(Items from a data source)
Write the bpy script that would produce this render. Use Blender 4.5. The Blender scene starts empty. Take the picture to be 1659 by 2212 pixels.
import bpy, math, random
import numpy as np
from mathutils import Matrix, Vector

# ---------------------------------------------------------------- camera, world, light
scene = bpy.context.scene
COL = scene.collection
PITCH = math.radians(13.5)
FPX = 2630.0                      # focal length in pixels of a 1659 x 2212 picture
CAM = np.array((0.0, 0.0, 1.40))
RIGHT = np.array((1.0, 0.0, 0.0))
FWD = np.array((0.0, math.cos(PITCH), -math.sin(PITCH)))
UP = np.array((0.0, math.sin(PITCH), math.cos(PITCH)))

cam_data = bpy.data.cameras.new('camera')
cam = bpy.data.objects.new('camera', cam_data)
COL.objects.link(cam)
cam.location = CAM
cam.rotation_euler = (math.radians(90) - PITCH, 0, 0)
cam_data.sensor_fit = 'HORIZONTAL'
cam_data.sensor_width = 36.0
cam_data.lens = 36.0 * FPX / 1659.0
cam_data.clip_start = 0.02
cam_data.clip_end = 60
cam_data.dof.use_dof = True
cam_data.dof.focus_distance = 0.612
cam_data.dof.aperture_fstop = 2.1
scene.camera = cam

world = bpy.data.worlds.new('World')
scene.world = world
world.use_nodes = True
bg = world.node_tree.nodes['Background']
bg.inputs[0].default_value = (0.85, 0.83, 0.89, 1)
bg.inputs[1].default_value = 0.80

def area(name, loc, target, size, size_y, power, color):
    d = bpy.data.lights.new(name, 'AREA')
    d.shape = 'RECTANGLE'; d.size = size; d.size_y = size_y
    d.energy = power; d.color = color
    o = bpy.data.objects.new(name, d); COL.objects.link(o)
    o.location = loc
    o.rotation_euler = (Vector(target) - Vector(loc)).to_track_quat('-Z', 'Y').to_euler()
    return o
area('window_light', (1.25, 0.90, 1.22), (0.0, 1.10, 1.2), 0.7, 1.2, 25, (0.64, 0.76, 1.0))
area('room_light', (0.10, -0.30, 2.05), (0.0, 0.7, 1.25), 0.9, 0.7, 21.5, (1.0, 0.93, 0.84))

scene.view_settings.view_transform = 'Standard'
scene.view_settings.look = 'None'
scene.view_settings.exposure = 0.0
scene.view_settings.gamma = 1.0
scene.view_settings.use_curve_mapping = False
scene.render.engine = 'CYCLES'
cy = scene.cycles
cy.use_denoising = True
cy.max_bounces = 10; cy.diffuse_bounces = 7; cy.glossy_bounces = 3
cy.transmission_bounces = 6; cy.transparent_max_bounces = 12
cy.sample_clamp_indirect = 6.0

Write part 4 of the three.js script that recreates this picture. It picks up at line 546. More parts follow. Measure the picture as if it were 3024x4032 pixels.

Exercise goal.
Repeat, exactly and only, the lines from the beginning of the material through the line that contains "from mathutils import Matrix, Vector".

Completed exercise.
Write the bpy script that would produce this render. Use Blender 4.5. The Blender scene starts empty. Take the picture to be 1659 by 2212 pixels.
import bpy, math, random
import numpy as np
from mathutils import Matrix, Vector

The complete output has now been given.